The language is that of the jubilee: the proclamation of liberty and of ‘the year of the Lord’s favour’. What is described however is not just a revival of the past, but something new that God will do when he establishes his kingdom on earth.

‘They shall build up the ancient ruins.’ Some of us at our jubilees will be fairly described as ‘ancient ruins’. Not Fr Giles. He remains as youthful and fresh as ever. But we don’t need the feeling of being a spent force to make us long for the Lord to come and give new life. God’s love manifest in the prophetic promise makes us long for what is to come even in the full flow of present blessing. Our jubilee celebration is an expression of this anticipation. We ‘press on, forgetting what lies behind and straining forward to what lies ahead, toward the goal, the prize of the upward call of God in Christ Jesus.’ (Phil. 3:13-14)
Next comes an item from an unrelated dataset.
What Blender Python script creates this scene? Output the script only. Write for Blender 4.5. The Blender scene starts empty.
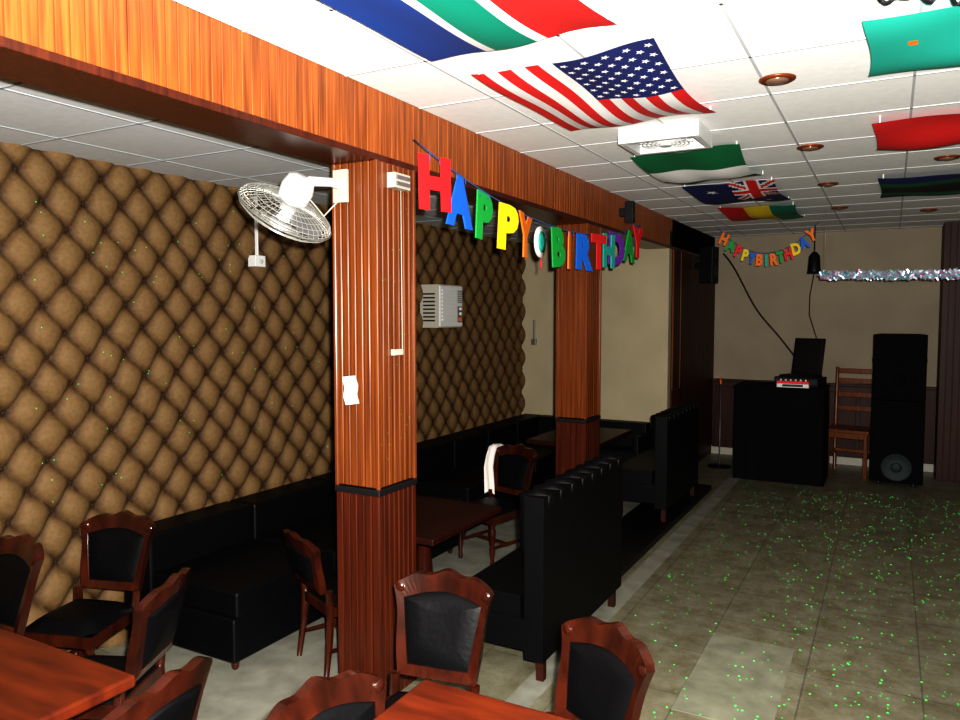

God’s mercies of the past, his proven faithfulness, and the great mercy that awaits us. These are as it were two divine wings reaching out to enfold and carry us. Where the two wings meet is this present moment. The present moment is Jesus and the Gospel that he proclaims:

“He went to the synagogue, as his custom was, on the sabbath day. And he stood up to read; and there was given to him the book of the prophet Isaiah. He opened the book and found the place where it was written, "The Spirit of the Lord is upon me, because he has anointed me to preach good news to the poor. He has sent me to proclaim release to the captives and recovering of sight to the blind, to set at liberty those who are oppressed, to proclaim the acceptable year of the Lord." And he closed the book, and gave it back to the attendant, and sat down; and the eyes of all in the synagogue were fixed on him. And he began to say to them, "Today this scripture has been fulfilled in your hearing." (Lk. 4:16-21)

Today is the jubilee, ‘the acceptable year of the Lord’, the time of liberty and healing, made real for us by Fr Giles’ renewal of his vows and our being gathered around him by the gracious favour of the Lord.